Specs: 2.40:1 Anamorphic Widescreen, English Dolby Digital 5.1, English Subtitles, Scene Selection

Released: May 4th, 2010



"Nine" is presented in 2.40:1 anamorphic widescreen, and does not disappoint. The film is something of a spectacle, with its bold visual design and forays into black-and-white, and the transfer does keep up. Fleshtones are accurate, black levels are solid and detail is quite good. Contrast is kept pretty balanced, and while the transfer actually has moments where it does not seem so sharp, the strong color saturation makes up for it. There's a lot of rich, even eye-popping hues throughout the movie and its musical numbers — glittery silvers and seductive reds, for example. Definitely a treat.


The English Dolby Digital 5.1 fits the bill as well. I'll talk about the more "basic" stuff first: dialogue is very clear and crisp, firmly centered and always easy to hear. Surround effects are more on the subtle side, but are actually quite discrete (Guido driving his roadster, footsteps and cigarette lighters, for example). Fidelity is pretty high, dynamic range is robust and the whole track envelopes nicely.

Of course, "Nine" is a musical and thats the main draw. When those musical numbers start, all the channels certainly come alive, to the point where you feel like you're right with the characters as they perform. Subwoofer use is decent but not bombastic here, vocals are always firm while the music itself is creatively mixed and spread nicely through all the channels. A lively mix, overall.

Subtitles in English are also included. 

Running the length of the movie is a Audio Commentary with Director Rob Marshall and Producer John DeLuca. This is a pretty solid and informative track that goes through all the motions of this film adaptation: praising the cast, the shoot itself, creating the musical numbers, the story and characters and what differs from the movie when compared to the stage production. If you liked the movie and want to know more about its creation, this is worth a listen.
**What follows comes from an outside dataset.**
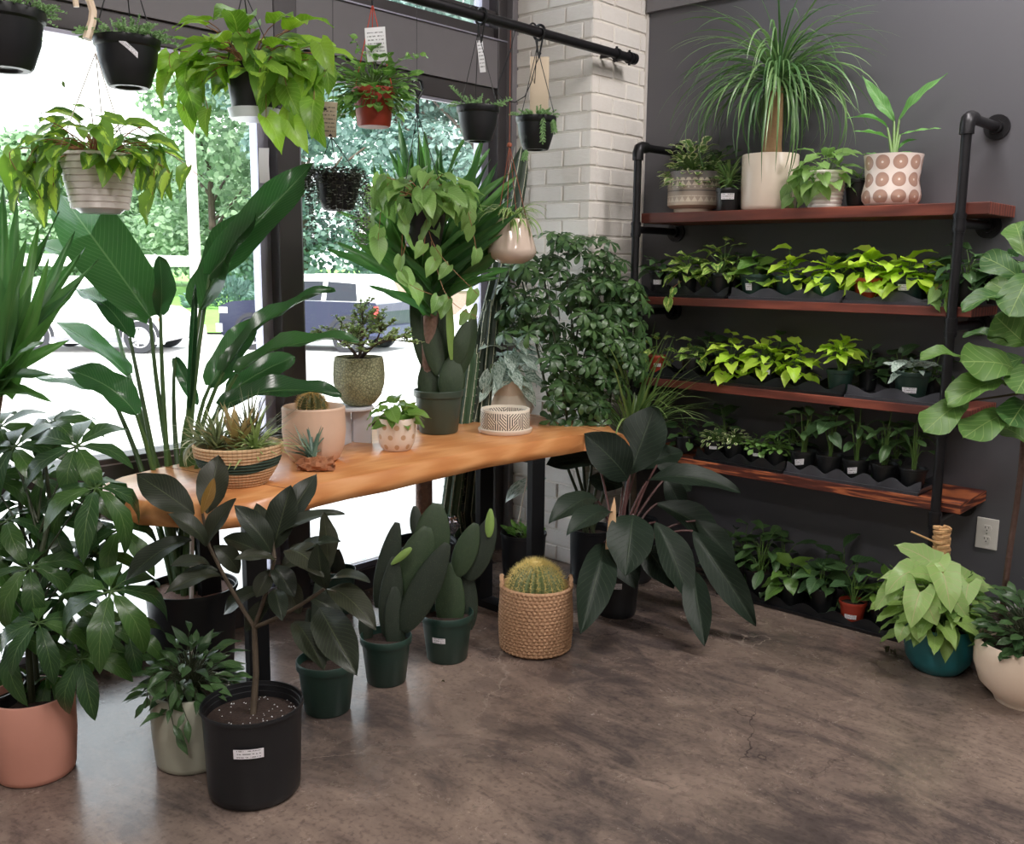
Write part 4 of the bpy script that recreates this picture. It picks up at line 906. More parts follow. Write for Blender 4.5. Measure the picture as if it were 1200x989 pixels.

The bulk of the extras consist of 8 Featurettes, which in total run 50 minutes. The pieces are: "The Incomparable Daniel Day-Lewis," "The Women Of 'Nine,'" "Director Rob Marshall," "Behind the Look of 'Nine'," "The Dancers Of 'Nine'," "The Choreography of Be Italian," "Making Cinema Italiano" and "The Choreography of Cinema Italiano." The titles of these are self-explanatory, and all the featurettes are well put-together and interesting. You not only get a sense of the cast and crew, but the hard work and practice that it took to make the musical numbers and movie's style. It may not be a comprehensive documentary, but put together, you get a good — if at times slightly fluffy — look at the film's production.

Finally, there are 3 Music Videos: "Cinema Italiano," "Take It All" and "Unusual Way."

"Nine" was something of a miss upon its debut this past movie season, and it certainly did not get the kind of critical kudos and box office numbers that afforded director Rob Marshall's break-out hit, the musical adaptation of "Chicago." Those who missed it in theaters, or do want to own it, won't be disappointed by this DVD: a solid amount of extras as well as a strong presentation for what can be a pretty gorgeous looking movie.